== Extracted material

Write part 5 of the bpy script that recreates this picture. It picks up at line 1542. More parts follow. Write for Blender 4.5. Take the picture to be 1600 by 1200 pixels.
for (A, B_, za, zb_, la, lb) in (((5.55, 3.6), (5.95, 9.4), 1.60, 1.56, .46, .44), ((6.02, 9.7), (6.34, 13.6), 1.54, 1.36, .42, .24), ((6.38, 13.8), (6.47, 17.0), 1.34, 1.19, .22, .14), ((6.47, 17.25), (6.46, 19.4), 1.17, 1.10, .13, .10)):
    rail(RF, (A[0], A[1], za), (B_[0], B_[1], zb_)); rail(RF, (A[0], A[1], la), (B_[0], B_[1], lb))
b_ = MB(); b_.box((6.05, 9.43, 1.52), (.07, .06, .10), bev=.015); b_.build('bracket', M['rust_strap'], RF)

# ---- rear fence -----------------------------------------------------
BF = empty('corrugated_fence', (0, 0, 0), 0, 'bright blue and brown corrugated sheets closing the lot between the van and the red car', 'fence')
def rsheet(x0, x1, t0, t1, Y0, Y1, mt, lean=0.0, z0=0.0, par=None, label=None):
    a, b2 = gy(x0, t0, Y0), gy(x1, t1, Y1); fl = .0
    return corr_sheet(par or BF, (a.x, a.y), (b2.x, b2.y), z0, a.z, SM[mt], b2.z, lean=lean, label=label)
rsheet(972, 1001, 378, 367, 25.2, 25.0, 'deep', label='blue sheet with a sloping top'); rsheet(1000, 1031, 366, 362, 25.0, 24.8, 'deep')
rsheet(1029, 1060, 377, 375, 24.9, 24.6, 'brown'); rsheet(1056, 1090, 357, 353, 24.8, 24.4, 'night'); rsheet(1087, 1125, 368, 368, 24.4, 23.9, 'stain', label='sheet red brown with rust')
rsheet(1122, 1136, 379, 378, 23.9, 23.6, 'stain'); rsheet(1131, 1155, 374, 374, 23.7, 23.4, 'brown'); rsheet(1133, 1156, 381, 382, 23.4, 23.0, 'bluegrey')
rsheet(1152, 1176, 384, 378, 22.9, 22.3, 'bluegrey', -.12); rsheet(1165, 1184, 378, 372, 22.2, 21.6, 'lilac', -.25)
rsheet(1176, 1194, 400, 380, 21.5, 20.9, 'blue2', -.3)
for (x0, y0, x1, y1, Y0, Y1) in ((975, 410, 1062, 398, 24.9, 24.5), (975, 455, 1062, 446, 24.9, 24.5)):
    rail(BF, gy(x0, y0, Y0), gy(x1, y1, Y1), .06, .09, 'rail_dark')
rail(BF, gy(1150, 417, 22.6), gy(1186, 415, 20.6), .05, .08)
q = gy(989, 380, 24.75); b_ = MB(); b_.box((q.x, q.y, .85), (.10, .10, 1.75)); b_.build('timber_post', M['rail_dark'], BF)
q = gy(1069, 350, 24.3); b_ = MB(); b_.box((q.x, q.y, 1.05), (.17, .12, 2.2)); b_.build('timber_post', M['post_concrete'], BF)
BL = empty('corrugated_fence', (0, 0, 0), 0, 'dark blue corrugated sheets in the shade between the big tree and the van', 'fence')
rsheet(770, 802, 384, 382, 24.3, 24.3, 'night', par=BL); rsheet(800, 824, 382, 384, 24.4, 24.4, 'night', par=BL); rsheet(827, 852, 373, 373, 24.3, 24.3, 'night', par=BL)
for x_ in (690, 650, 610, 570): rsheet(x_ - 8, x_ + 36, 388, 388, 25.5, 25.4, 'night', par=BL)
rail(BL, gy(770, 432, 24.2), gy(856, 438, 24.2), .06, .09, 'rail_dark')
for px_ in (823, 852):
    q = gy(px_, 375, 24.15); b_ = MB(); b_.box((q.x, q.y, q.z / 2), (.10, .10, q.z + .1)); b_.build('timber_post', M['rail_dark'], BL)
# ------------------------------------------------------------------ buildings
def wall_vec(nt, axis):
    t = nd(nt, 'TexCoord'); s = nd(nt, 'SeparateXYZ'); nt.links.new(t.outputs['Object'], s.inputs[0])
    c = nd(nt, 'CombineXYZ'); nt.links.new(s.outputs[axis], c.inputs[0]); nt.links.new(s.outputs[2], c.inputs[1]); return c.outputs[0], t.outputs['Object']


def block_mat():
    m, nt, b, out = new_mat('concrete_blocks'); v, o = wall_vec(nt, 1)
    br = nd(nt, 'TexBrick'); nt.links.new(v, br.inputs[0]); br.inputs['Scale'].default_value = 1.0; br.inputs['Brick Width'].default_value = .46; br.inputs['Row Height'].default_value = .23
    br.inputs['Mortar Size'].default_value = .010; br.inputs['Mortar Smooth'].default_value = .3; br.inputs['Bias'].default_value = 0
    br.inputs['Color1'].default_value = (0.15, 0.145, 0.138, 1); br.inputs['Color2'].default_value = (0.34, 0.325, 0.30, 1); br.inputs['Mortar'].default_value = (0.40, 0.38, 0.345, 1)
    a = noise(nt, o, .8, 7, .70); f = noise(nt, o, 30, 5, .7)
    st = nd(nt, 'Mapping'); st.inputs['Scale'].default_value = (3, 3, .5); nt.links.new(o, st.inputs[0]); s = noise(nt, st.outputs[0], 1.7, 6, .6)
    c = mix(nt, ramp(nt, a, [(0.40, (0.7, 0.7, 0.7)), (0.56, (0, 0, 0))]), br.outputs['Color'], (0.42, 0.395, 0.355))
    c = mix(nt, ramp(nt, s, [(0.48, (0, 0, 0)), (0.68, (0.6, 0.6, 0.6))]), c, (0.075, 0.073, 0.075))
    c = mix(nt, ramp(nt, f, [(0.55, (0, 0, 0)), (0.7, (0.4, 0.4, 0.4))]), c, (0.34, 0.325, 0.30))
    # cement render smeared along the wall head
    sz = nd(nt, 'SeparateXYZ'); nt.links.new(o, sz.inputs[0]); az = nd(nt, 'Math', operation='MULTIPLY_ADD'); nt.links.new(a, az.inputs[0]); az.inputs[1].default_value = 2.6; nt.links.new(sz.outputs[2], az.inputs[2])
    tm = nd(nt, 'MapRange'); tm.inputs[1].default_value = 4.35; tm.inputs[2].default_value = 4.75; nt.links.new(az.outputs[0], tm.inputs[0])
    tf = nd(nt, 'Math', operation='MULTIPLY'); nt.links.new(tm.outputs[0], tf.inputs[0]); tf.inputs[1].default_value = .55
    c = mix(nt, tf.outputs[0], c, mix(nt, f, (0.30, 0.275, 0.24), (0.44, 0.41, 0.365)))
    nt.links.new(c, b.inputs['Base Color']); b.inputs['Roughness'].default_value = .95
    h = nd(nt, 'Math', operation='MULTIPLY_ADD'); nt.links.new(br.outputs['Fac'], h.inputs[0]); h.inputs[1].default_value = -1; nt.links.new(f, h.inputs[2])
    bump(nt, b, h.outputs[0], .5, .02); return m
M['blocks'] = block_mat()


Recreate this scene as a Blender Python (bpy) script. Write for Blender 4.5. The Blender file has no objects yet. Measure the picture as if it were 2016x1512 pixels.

====

• Required task:
In the entries above, identify every line with the string "pixels".

• Completed exercise:
Write part 5 of the bpy script that recreates this picture. It picks up at line 1542. More parts follow. Write for Blender 4.5. Take the picture to be 1600 by 1200 pixels.
Recreate this scene as a Blender Python (bpy) script. Write for Blender 4.5. The Blender file has no objects yet. Measure the picture as if it were 2016x1512 pixels.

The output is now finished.